Sim, é que o Presidente Pedro Pires, questionado sobre a sua recandidatura, respondeu que «Não disse isso ainda […].» Isto é, que se recandidata; note-se: «[…] ainda»… E é ainda porque, como passamos a viver – nos últimos 5 anos – no melhor dos mundos possíveis e na mais bela e próspera das nações africanas, estamos ansiosamente à espera que o nosso D. Sebastião continue a ser o magistrado supremo da República e que, sem nevoeiro ou cajado, nos leve de volta à uma terra onde volte a manar leite e mel.

Bem, não será nem deve ser por isso…

Por uma questão de honra pessoal, entende-se que o PR queria se recandidatar e almeje a vitória; mas como a história não pode ser refeita nem apagada o melhor seria – dir-se-á – o mesmo recolher-se às suas memórias e à actividade cívica em prol de Cabo Verde e deixar a história seguir o seu curso natural.
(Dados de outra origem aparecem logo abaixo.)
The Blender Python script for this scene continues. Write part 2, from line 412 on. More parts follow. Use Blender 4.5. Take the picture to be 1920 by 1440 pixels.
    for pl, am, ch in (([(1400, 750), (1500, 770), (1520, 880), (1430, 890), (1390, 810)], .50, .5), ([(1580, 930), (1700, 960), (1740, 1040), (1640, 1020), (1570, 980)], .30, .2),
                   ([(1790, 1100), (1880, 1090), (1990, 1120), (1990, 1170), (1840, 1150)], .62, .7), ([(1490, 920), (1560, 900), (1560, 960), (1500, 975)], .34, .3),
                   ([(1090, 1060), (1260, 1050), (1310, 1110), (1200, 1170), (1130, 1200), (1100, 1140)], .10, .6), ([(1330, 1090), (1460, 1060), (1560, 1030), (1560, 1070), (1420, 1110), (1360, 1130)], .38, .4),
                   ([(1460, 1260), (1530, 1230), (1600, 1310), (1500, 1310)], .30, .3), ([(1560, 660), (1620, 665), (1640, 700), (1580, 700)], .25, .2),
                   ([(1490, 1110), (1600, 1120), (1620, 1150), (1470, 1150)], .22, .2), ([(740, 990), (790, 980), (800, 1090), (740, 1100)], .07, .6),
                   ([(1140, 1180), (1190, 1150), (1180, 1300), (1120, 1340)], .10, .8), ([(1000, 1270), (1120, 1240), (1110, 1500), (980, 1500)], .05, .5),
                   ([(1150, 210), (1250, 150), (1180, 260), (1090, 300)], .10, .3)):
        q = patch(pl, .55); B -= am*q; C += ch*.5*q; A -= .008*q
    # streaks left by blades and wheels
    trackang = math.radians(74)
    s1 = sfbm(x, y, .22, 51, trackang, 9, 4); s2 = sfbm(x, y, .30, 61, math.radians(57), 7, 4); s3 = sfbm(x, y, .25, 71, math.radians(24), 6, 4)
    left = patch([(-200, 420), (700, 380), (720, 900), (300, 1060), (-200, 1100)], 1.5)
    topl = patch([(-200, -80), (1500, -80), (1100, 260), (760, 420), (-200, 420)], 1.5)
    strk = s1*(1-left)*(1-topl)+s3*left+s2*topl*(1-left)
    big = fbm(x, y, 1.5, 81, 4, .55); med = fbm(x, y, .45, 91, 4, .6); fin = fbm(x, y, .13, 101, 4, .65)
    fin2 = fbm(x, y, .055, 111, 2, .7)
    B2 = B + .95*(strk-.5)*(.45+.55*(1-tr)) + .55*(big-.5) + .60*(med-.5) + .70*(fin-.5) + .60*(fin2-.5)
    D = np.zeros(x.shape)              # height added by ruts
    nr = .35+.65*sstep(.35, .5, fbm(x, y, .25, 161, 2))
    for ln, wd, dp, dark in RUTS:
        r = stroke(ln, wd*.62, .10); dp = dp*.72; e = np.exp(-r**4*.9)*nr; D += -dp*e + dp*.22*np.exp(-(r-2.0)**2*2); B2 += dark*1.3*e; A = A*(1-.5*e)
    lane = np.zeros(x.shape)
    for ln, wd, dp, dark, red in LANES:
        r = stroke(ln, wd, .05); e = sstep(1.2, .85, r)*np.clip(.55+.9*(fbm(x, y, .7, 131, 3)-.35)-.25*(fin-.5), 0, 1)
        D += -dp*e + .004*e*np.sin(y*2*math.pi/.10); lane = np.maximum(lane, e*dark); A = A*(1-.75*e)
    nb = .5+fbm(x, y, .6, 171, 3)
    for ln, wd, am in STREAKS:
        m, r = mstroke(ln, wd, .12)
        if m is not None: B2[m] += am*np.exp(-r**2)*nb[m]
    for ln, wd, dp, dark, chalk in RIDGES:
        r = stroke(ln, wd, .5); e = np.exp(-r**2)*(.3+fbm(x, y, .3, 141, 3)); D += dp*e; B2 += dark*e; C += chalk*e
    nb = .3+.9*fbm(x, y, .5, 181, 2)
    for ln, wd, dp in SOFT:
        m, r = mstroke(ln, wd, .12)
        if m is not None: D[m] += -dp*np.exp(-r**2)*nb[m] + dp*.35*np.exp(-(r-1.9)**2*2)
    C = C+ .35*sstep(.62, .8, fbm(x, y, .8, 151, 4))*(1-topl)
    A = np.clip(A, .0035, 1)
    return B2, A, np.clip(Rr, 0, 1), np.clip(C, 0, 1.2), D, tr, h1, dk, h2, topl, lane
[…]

Até porque o seu lugar, nos bons e nos maus momentos do nosso devir como povo formalmente independente, está guardado na história da pátria cabo-verdiana e não valerá a pena borrar a pintura – o silêncio das acções às vezes é de ouro e uma eventual derrota nas presidências indesejável. Se a omissão, parafraseando Alexandre Koyré e Emmanuel Kant, é – em determinadas circunstâncias – um dever por amor à humanidade (ao caso, à caboverdeanidade), nestas circunstâncias é exactamente o contrário.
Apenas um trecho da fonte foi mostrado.